13. Kanye – Who Will Survive in America: A fine outro that makes extensive use of Gil Scott-Heron’s poetry. Perhaps not so wise to showcase someone whose work is so obviously superior to everything on this album that precedes this homage, but hey, it sounds nice.

.....

To reiterate: I'm not faulting Kanye for making this album, or anyone for liking it. I'm also not faulting anyone for disliking any M.I.A. Taste is subjective, and everyone's entitled to an opinion. What is troublesome to me is that people frame Kanye as what I call a musical Shaman: a figure who can do things that normal people cannot do (or at least have never done before). And this just isn't true. Kanye has some gifts as a producer, but his sound is largely derivative of other more innovative producers (most notably RZA), and there are others who make far more impressive music, both performed (the Roots) and sampled (Big Boi/Outkast). It's as if there's a tendency to rely upon the more traditional requirement of worshiping a musical genius (like a Beethoven, a Miles Davis, or a Jimi Hendrix), while having no real criteria for their talent except for the fact that they are popular. Without the magical ether of press hype and internet gossip to frame Kanye as this generation’s troubled genius, he’s only a mediocre producer and performer. It's fine to like music from someone who's just okay, but do we have to act as if they are some sort of God?

And why this difference between MAYA and Dark Fantasy? Maybe it's an issue of contrast from past albums: people were excited by the diplo-matic promise of Kala, and so were disappointed when MAYA was so damn negative. As for Kanye, people were puzzled and divided by his synth pop/autotune/emo experiment "808s & Heartbreak," and so were positively joyous to get a good ol' fashioned hip hop release with Dark Fantasy. But even Kanye's polarizing Metal Machine Music-album got better reviews than MAYA! "808s" has a 75 on Metacritic, while MAYA has a 68.


And sure, MAYA may have been intended to shed fans simply wanting another Paper Planes, but that doesn't justify the critics belittling her efforts as whiny or cheap.
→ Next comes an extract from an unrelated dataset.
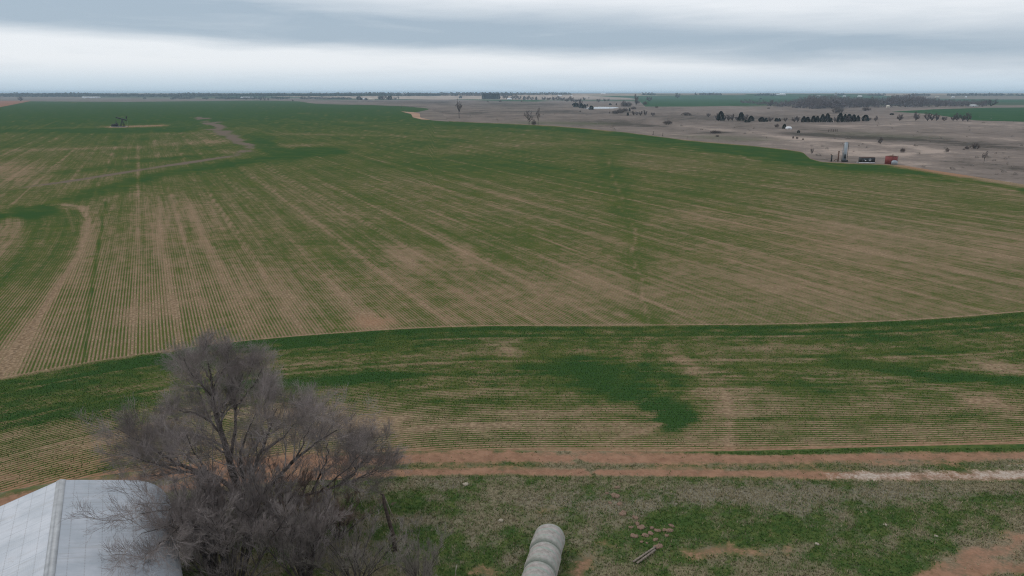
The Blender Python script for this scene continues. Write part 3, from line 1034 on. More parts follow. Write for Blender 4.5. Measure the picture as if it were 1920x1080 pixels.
def tubes(P, R, k):
    m, S = P.shape[0], P.shape[1]
    T = np.gradient(P, axis=1) if S > 2 else np.repeat(P[:, 1:2] - P[:, 0:1], 2, 1)
    T = unit(T)
    ref = np.where(np.abs(T[..., 2:3]) > 0.85, np.array([1.0, 0.2, 0.1]), np.array([0.15, 0.1, 1.0]))
    A = unit(np.cross(T, ref))
    B = np.cross(T, A)
    an = np.arange(k) * 2 * math.pi / k
    V = P[:, :, None] + R[:, :, None, None] * (A[:, :, None] * np.cos(an)[None, None, :, None] + B[:, :, None] * np.sin(an)[None, None, :, None])
    idx = np.arange(m * S * k).reshape(m, S, k)
    nx = np.roll(idx, -1, 2)
    Q = np.stack([idx[:, :-1], nx[:, :-1], nx[:, 1:], idx[:, 1:]], -1).reshape(-1, 4)
    return V.reshape(-1, 3), Q


def join(parts):
    Vs, Qs, n = [], [], 0
    for V, Q in parts:
        Vs.append(V)
        Qs.append(Q + n)
        n += len(V)
    return np.concatenate(Vs), np.concatenate(Qs)


def limbs_to_arrays(limbs, n=10):
    P = np.stack([polyline(l[0], n) for l in limbs])
    R = np.stack([np.linspace(l[1], l[2], n + 1) for l in limbs])
    return P, R


# --- the big bare tree beside the shed
TB = ground_at(455, 968)
TY = TB[1]


def lp(*pts):
    return [on_plane(a, b, TY + d) for a, b, d in pts]


limbs = [
    (lp((455, 972, 0), (447, 930, 0), (438, 890, -.1), (426, 850, -.1), (412, 800, .1), (402, 750, .3), (397, 715, .3), (390, 682, .2)), 0.26, 0.03),
    (lp((404, 760, .2), (392, 735, -.2), (370, 712, -.5), (352, 690, -.8), (345, 672, -1)), 0.07, 0.02),
    (lp((430, 862, 0), (440, 810, .5), (441, 760, .8), (450, 715, 1), (462, 690, 1.2)), 0.10, 0.02),
    (lp((418, 820, 0), (398, 795, -.6), (365, 775, -1.2), (335, 768, -1.6)), 0.08, 0.02),
    (lp((446, 925, 0), (400, 893, .3), (340, 872, .6), (290, 845, .9), (240, 815, 1.1), (212, 800, 1.2)), 0.13, 0.02),
    (lp((400, 893, .3), (350, 885, .0), (290, 868, -.4), (232, 850, -.8)), 0.07, 0.02),
    (lp((452, 950, 0), (470, 900, .4), (487, 850, .6), (508, 800, .9), (520, 765, 1)), 0.15, 0.02),
    (lp((462, 960, 0), (500, 915, -.5), (540, 875, -.9), (585, 835, -1.3), (632, 806, -1.6)), 0.14, 0.02),
    (lp((470, 962, 0), (530, 940, .2), (600, 922, .4), (660, 902, .6), (705, 882, .7)), 0.13, 0.025),
    (lp((640, 908, .5), (668, 880, .6), (690, 850, .7), (712, 818, .8)), 0.10, 0.03),
    (lp((585, 925, .3), (600, 890, 0), (612, 860, -.2), (615, 830, -.3)), 0.07, 0.02),
    (lp((560, 1025, -1.5), (528, 985, -1.2), (498, 938, -.8), (478, 900, -.5), (468, 860, -.2)), 0.15, 0.05),
    (lp((462, 930, 0), (455, 890, -1.0), (450, 850, -1.7), (470, 800, -2.2), (480, 775, -2.4)), 0.11, 0.02),
    (lp((455, 950, 0), (420, 920, -1.2), (385, 880, -2.2), (360, 840, -2.8), (350, 815, -3)), 0.11, 0.02),
]
limbs += [
    (lp((400, 740, .3), (412, 705, .5), (424, 688, .6), (428, 672, .7)), 0.055, 0.012),
    (lp((398, 715, .3), (380, 690, .9), (372, 680, 1.2), (366, 670, 1.3)), 0.05, 0.012),
    (lp((441, 765, .8), (470, 730, .3), (485, 705, 0), (492, 690, -.2)), 0.05, 0.012),
    (lp((487, 850, .6), (530, 820, 1.5), (560, 790, 2), (580, 768, 2.3)), 0.06, 0.012),
    (lp((508, 800, .9), (495, 770, 1.4), (500, 745, 1.6)), 0.05, 0.012),
    (lp((540, 875, -.9), (565, 840, -2), (580, 800, -2.6), (590, 780, -2.8)), 0.06, 0.012),
    (lp((426, 850, -.1), (395, 830, 1.2), (370, 800, 2), (350, 790, 2.4)), 0.06, 0.012),
    (lp((340, 872, .6), (320, 845, 1.4), (300, 815, 1.9)), 0.05, 0.012),
]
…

Why are Kanye's whining and cheap quips written off as "fascinating?" Is it Sexism? Ethnic or political xenophobia? Simply the fact that some writers have a critical narrative they had already invested in Kanye (particularly his Importance), and perhaps can afford to be more fickle with their treatment of M.I.A.? There may be a bit of all involved. But I'm still largely at a loss to explain these two divergent critical reactions.

All I know is that I gave both albums a chance. With MAYA, my perseverance paid off, and I was pleasantly surprised. With MBDTF, I mostly got bored and frustrated.